The entries below contain a line with "struct(B(5.2, XW+0.1, YB, YE+0.2, -0.12, 0.0), 'floor', 'wood2')" and a line with "ii + nx], -1))". Retype exactly everything from the first down to the second, both included, and nothing else.

· · · ·

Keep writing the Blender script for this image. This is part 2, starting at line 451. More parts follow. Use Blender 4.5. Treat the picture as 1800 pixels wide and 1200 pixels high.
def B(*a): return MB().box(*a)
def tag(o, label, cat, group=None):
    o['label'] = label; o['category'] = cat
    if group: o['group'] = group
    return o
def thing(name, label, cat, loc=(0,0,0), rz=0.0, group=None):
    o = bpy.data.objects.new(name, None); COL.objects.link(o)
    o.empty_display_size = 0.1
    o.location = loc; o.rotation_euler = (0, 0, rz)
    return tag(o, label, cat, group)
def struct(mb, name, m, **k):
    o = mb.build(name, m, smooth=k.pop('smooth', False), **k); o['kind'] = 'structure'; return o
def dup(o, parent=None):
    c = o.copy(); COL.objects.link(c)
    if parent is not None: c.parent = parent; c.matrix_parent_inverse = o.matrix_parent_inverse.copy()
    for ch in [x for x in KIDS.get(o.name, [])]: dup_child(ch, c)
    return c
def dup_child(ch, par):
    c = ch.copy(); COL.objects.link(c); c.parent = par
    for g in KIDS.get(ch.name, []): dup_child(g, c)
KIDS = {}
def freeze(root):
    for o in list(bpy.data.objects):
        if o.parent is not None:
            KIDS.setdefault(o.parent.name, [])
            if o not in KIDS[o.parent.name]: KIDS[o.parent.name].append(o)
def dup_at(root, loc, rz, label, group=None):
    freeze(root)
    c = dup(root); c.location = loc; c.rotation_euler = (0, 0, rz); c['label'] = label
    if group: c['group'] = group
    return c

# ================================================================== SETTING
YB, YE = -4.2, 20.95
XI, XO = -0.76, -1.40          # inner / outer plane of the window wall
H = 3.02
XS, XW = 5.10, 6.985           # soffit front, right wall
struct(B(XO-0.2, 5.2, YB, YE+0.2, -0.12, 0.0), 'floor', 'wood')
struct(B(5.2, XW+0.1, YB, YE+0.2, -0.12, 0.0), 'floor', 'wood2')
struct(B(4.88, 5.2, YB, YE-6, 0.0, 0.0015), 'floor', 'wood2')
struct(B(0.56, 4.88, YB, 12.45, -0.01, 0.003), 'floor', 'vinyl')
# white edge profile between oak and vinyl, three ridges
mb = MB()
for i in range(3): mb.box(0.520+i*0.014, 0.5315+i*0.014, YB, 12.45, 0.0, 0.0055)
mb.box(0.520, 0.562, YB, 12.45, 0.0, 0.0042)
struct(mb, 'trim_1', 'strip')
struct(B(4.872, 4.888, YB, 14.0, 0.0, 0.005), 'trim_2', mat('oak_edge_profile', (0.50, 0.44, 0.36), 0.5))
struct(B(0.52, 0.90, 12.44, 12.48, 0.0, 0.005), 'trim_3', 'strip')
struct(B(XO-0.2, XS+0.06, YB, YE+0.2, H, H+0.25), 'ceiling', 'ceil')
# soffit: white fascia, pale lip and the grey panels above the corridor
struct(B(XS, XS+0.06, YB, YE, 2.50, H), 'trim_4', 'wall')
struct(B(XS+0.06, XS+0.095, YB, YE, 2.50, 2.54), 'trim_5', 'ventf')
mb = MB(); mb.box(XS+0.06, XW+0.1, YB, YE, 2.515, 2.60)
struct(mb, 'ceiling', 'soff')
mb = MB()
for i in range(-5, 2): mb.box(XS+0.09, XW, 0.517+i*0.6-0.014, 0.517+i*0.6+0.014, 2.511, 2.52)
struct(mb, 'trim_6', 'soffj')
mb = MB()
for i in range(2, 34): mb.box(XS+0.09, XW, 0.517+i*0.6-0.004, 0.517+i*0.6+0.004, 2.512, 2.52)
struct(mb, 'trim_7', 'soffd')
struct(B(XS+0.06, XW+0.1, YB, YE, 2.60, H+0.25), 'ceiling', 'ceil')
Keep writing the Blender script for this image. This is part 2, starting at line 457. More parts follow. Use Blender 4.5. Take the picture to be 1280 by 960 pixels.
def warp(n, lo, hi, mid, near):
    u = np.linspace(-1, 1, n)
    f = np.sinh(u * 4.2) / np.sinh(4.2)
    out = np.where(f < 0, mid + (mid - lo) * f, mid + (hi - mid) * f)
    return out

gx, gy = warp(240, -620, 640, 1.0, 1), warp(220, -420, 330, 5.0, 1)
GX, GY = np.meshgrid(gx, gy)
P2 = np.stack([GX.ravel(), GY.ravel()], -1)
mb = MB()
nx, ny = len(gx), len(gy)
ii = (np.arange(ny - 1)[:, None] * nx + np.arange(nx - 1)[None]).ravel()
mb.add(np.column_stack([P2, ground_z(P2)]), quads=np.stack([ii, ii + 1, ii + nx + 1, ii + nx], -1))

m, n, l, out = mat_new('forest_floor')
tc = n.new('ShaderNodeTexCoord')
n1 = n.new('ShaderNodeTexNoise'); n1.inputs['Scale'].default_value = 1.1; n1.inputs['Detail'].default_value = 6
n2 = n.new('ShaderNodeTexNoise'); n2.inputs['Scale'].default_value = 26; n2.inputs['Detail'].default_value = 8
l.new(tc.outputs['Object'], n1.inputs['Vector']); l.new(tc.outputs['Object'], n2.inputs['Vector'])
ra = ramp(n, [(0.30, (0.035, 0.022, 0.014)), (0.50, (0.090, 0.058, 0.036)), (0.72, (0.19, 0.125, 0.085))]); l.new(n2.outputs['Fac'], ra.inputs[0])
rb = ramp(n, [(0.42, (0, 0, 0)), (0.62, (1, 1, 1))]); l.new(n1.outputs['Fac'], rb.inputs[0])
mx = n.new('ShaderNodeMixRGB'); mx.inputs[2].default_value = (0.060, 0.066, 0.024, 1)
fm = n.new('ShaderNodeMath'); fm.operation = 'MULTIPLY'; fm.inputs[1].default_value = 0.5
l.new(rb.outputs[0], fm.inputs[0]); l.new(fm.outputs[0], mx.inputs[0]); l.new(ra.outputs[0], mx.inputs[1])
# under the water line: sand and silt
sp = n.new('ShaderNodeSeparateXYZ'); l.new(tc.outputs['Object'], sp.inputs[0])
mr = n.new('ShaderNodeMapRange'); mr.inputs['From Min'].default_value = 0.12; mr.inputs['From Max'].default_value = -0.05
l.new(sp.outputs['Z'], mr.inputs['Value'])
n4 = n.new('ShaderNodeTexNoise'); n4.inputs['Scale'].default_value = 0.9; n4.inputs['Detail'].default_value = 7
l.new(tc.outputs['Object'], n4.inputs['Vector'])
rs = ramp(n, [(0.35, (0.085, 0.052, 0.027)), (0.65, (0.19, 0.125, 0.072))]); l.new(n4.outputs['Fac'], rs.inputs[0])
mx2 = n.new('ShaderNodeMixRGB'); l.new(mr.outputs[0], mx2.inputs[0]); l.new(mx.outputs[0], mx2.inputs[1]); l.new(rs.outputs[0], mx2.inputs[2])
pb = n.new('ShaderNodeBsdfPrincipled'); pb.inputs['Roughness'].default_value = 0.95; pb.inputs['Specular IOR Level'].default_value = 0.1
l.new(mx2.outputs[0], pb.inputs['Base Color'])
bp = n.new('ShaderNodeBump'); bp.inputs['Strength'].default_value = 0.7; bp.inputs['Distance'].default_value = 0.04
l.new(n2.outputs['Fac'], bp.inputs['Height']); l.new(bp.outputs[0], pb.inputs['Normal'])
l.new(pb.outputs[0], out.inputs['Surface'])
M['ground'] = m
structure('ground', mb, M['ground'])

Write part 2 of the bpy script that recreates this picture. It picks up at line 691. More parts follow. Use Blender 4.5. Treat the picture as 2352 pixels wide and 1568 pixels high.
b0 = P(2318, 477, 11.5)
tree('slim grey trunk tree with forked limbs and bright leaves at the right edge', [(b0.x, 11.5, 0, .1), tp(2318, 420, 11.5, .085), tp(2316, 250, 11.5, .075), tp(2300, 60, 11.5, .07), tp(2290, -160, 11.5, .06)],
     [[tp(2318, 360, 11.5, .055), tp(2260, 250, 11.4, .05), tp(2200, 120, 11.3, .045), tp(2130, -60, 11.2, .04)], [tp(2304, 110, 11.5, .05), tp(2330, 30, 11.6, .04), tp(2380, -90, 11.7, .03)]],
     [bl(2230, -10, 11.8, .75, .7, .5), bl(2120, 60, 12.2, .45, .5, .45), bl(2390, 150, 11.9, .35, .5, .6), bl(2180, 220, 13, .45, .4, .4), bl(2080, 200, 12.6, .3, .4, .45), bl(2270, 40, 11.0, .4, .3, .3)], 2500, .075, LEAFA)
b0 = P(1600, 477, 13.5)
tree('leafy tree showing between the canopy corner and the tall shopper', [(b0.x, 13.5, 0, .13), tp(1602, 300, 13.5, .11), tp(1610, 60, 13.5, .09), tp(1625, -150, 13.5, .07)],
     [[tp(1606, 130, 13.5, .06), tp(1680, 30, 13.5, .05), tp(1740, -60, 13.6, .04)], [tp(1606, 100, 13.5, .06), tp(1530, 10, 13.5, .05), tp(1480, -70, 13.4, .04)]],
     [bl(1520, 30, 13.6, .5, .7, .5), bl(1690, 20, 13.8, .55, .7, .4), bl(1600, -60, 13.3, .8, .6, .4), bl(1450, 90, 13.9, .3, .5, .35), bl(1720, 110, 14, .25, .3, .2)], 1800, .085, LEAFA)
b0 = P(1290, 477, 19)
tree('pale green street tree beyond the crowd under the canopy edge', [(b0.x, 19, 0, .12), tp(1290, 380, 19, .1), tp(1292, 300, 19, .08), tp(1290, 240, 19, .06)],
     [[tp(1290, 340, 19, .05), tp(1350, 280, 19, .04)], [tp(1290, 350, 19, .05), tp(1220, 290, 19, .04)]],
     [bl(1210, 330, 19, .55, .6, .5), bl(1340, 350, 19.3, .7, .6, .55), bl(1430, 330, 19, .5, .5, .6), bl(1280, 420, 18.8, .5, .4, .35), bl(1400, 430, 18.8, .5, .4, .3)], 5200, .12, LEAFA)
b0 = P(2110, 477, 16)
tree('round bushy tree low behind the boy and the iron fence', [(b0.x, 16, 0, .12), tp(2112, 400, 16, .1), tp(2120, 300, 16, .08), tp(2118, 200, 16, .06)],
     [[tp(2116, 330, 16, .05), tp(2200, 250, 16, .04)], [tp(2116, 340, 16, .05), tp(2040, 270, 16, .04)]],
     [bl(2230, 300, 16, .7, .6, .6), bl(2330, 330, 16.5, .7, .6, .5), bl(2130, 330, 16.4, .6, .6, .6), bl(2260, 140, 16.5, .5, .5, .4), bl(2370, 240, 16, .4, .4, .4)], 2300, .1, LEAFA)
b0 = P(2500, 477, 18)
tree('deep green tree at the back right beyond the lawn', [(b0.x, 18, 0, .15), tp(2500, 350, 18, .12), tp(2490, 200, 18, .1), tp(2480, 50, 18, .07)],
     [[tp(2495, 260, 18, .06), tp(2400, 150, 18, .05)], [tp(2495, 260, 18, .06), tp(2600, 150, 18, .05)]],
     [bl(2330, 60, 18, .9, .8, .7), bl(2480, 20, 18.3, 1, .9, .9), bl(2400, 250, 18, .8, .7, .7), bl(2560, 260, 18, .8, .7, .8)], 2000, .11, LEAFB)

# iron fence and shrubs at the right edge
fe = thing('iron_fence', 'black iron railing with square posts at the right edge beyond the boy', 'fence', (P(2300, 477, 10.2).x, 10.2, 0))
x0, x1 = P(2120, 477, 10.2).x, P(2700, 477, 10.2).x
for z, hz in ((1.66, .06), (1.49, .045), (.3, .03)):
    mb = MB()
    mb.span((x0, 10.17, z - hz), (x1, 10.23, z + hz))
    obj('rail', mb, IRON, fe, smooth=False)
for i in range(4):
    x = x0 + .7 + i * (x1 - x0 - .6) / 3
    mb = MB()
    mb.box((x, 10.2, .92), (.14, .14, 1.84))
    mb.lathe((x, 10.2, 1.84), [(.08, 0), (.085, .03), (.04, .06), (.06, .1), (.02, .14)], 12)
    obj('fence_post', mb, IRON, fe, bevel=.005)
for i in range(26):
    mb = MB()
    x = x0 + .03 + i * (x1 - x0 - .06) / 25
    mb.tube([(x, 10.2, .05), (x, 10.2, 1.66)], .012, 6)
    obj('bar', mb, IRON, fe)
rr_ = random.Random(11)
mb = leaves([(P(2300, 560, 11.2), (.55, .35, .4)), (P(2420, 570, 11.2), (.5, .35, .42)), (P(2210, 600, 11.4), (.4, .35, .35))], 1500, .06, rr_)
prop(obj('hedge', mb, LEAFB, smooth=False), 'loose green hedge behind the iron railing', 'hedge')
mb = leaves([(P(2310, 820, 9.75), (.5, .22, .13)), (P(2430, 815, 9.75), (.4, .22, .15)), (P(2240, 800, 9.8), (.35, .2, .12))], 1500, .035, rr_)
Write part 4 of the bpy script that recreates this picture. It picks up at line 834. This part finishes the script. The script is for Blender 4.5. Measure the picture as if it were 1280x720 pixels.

· · · ·

**Solution below**:
struct(B(5.2, XW+0.1, YB, YE+0.2, -0.12, 0.0), 'floor', 'wood2')
struct(B(4.88, 5.2, YB, YE-6, 0.0, 0.0015), 'floor', 'wood2')
struct(B(0.56, 4.88, YB, 12.45, -0.01, 0.003), 'floor', 'vinyl')
# white edge profile between oak and vinyl, three ridges
mb = MB()
for i in range(3): mb.box(0.520+i*0.014, 0.5315+i*0.014, YB, 12.45, 0.0, 0.0055)
mb.box(0.520, 0.562, YB, 12.45, 0.0, 0.0042)
struct(mb, 'trim_1', 'strip')
struct(B(4.872, 4.888, YB, 14.0, 0.0, 0.005), 'trim_2', mat('oak_edge_profile', (0.50, 0.44, 0.36), 0.5))
struct(B(0.52, 0.90, 12.44, 12.48, 0.0, 0.005), 'trim_3', 'strip')
struct(B(XO-0.2, XS+0.06, YB, YE+0.2, H, H+0.25), 'ceiling', 'ceil')
# soffit: white fascia, pale lip and the grey panels above the corridor
struct(B(XS, XS+0.06, YB, YE, 2.50, H), 'trim_4', 'wall')
struct(B(XS+0.06, XS+0.095, YB, YE, 2.50, 2.54), 'trim_5', 'ventf')
mb = MB(); mb.box(XS+0.06, XW+0.1, YB, YE, 2.515, 2.60)
struct(mb, 'ceiling', 'soff')
mb = MB()
for i in range(-5, 2): mb.box(XS+0.09, XW, 0.517+i*0.6-0.014, 0.517+i*0.6+0.014, 2.511, 2.52)
struct(mb, 'trim_6', 'soffj')
mb = MB()
for i in range(2, 34): mb.box(XS+0.09, XW, 0.517+i*0.6-0.004, 0.517+i*0.6+0.004, 2.512, 2.52)
struct(mb, 'trim_7', 'soffd')
struct(B(XS+0.06, XW+0.1, YB, YE, 2.60, H+0.25), 'ceiling', 'ceil')
Keep writing the Blender script for this image. This is part 2, starting at line 457. More parts follow. Use Blender 4.5. Take the picture to be 1280 by 960 pixels.
def warp(n, lo, hi, mid, near):
    u = np.linspace(-1, 1, n)
    f = np.sinh(u * 4.2) / np.sinh(4.2)
    out = np.where(f < 0, mid + (mid - lo) * f, mid + (hi - mid) * f)
    return out

gx, gy = warp(240, -620, 640, 1.0, 1), warp(220, -420, 330, 5.0, 1)
GX, GY = np.meshgrid(gx, gy)
P2 = np.stack([GX.ravel(), GY.ravel()], -1)
mb = MB()
nx, ny = len(gx), len(gy)
ii = (np.arange(ny - 1)[:, None] * nx + np.arange(nx - 1)[None]).ravel()
mb.add(np.column_stack([P2, ground_z(P2)]), quads=np.stack([ii, ii + 1, ii + nx + 1, ii + nx], -1))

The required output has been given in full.